The life and death of Fred Phelps Sr. should, if nothing else, help us to remember that tragedy begets tragedy. Somewhere along the way, a sense of righteous anger turned into resentful hatred that caused him to be estranged from the very community he built around it.

17 March 2014

Why We Have The Golden Rule

At times like this, I understand why the Golden Rule exists.

The Rev. Fred Phelps Sr., founder of the Westboro Baptist Church, is said to be on death's doorstep.

When he started it nearly six decades ago, Westboro was seemingly another small Kansas church. However, he turned it into a worldwide symbol of people who hate those who are different themselves--and the world generally--more than the God they purport to serve.  

Some people--including the writer of a New York Daily News article--are gloating over the way his life and mission are ending.  The man who started the custom of showing up for the funerals of victims of homophobic and transphobic violence with signs reading "God Hates Fags" was , according to at least one source, excommunicated from his own church several months ago for advocating a "kinder, gentler" approach than the one he espoused for so many years.

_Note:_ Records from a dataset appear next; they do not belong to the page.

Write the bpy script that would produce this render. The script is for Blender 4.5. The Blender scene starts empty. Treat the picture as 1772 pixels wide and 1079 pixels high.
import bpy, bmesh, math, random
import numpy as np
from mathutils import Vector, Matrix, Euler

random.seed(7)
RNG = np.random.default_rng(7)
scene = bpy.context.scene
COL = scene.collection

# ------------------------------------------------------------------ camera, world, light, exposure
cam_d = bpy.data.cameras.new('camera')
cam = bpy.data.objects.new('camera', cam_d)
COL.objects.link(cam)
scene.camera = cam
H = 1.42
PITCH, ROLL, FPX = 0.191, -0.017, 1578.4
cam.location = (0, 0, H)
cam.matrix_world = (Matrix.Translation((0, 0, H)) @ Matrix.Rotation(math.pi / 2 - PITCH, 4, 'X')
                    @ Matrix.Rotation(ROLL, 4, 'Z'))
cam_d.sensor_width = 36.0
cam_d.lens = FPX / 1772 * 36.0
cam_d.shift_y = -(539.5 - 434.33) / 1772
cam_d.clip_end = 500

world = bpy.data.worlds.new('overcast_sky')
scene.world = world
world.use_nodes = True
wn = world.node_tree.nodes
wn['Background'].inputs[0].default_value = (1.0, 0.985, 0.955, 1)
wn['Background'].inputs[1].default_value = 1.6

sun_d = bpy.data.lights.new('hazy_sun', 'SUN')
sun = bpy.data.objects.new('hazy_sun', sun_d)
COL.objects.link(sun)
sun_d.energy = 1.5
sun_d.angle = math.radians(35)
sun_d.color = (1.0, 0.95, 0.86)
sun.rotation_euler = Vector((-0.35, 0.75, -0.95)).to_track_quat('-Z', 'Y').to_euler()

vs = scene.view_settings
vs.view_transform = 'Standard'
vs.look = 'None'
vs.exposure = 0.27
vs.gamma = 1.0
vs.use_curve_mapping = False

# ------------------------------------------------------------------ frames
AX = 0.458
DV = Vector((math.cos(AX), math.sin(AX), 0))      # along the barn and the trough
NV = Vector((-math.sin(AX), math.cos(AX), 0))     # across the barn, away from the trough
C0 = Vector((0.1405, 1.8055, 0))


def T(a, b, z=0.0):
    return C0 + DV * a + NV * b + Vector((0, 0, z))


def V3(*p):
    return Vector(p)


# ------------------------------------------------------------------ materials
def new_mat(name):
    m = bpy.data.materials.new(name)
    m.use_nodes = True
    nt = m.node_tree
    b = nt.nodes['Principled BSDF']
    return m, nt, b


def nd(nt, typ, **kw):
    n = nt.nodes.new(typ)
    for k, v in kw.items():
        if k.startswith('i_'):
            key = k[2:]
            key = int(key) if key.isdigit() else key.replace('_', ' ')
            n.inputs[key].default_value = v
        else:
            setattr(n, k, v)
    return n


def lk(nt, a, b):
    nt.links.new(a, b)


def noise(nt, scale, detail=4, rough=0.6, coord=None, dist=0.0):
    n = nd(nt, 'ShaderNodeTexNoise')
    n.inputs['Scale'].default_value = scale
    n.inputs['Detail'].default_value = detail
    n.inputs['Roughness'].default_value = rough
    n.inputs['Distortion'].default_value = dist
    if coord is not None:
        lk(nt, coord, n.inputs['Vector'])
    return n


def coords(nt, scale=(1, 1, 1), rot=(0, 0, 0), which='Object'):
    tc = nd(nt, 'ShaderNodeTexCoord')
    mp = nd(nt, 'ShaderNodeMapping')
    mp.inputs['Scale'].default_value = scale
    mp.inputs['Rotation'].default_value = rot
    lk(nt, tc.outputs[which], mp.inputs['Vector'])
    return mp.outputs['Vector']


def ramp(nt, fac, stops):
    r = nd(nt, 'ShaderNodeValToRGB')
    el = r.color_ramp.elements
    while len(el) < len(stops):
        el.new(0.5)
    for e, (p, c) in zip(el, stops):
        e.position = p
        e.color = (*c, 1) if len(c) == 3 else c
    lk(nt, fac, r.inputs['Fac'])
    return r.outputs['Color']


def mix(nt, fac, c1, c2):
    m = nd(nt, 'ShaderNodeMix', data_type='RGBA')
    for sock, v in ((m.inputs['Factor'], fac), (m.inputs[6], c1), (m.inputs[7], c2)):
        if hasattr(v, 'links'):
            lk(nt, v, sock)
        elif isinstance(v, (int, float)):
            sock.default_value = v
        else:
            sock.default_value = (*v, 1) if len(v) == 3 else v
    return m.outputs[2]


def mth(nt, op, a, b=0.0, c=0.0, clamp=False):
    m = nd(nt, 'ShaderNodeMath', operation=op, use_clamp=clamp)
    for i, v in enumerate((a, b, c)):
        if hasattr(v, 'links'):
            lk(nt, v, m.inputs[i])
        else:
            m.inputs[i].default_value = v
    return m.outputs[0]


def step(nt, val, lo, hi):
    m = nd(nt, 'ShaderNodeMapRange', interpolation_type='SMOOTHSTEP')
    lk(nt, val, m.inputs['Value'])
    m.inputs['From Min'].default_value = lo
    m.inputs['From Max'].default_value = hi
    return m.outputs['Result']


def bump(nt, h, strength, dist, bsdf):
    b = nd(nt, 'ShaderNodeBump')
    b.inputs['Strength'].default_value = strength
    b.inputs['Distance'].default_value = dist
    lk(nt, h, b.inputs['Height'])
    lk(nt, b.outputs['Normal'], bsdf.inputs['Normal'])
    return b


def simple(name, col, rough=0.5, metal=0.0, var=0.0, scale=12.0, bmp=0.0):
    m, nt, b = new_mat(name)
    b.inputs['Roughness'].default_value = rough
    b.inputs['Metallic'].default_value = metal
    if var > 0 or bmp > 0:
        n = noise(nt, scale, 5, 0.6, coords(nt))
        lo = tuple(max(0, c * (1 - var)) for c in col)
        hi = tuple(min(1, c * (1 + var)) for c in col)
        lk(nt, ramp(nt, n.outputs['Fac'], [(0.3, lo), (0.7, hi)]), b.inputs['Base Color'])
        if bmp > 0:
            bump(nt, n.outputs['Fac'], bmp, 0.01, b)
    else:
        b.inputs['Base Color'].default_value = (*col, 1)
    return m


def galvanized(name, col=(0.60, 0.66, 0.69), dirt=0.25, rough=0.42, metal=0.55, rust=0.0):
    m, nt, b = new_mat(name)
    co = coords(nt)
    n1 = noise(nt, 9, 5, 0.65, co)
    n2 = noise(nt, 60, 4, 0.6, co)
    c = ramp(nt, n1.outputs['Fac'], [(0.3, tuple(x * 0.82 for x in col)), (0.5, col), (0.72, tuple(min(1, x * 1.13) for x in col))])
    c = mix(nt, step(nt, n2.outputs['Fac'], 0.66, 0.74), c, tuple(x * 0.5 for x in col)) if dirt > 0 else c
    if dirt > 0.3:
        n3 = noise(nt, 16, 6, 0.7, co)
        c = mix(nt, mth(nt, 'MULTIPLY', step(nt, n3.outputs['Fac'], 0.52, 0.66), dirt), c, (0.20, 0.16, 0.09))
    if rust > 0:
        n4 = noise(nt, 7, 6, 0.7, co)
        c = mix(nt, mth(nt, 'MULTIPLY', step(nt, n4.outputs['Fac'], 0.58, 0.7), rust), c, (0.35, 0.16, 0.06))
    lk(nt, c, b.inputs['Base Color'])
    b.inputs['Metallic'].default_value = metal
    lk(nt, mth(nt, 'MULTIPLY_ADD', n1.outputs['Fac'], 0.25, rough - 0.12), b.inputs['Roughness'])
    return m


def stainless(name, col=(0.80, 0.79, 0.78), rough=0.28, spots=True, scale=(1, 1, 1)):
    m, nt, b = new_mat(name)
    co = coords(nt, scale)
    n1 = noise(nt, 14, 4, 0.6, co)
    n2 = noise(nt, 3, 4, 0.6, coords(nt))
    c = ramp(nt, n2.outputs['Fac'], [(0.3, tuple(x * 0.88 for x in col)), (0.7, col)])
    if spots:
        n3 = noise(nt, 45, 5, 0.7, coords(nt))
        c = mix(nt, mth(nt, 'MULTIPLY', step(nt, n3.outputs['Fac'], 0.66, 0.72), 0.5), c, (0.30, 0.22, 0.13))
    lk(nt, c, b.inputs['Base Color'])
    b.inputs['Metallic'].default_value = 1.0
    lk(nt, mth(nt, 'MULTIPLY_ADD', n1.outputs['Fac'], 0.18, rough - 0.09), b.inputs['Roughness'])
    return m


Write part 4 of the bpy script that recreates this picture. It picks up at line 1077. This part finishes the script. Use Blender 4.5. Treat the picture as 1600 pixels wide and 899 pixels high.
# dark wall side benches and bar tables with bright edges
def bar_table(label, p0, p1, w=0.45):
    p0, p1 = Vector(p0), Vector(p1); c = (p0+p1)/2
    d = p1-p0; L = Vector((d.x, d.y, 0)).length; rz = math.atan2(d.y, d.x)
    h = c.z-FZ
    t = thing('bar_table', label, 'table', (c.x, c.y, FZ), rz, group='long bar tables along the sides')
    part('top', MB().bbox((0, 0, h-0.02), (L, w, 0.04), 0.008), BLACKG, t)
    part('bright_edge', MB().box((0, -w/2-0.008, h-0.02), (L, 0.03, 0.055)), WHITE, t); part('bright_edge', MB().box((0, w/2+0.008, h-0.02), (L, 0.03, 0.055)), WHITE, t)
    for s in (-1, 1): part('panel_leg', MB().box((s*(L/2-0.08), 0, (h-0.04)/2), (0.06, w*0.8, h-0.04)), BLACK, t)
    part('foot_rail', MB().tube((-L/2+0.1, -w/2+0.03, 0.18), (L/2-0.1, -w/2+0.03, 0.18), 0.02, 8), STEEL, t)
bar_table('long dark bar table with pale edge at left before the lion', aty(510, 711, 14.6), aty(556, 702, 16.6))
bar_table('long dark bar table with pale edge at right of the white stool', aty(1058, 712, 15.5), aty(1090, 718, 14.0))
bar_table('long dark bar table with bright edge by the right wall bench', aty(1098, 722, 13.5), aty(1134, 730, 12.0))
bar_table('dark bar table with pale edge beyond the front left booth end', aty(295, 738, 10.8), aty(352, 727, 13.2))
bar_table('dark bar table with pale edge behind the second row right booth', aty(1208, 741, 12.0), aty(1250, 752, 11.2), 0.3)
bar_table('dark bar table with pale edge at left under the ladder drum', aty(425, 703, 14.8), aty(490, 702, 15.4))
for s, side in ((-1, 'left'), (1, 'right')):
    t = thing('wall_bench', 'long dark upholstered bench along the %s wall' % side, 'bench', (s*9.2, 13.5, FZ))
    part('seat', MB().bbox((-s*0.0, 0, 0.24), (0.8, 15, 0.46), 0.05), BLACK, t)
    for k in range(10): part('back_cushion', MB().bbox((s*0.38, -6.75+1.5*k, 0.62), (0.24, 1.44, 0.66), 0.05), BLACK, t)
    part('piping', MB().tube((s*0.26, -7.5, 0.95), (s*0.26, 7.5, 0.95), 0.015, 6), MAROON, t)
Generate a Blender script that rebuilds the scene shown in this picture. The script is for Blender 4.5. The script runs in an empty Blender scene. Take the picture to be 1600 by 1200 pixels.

If that's true, it's a reason to be sad.  Perhaps he learned, too late, what the results of hate are.  You might say it's a case of someone dying by the sword by which he lived.  

In any event, I'm not going to celebrate his ill health or impending death because doing so would only perpetuate the very worst things to which he devoted too much of his life.  And I can only feel sorry for someone like his son Nathan, who left the church in 1977.  "I'm not sure how I feel about this," he wrote on his Facebook page.  "Terribly ironic that his devotion to God ends this way.  Destroyed by the monster he made.  I feel sad for the all hurt he's caused so many." 

Perhaps he can help to destroy the "monster".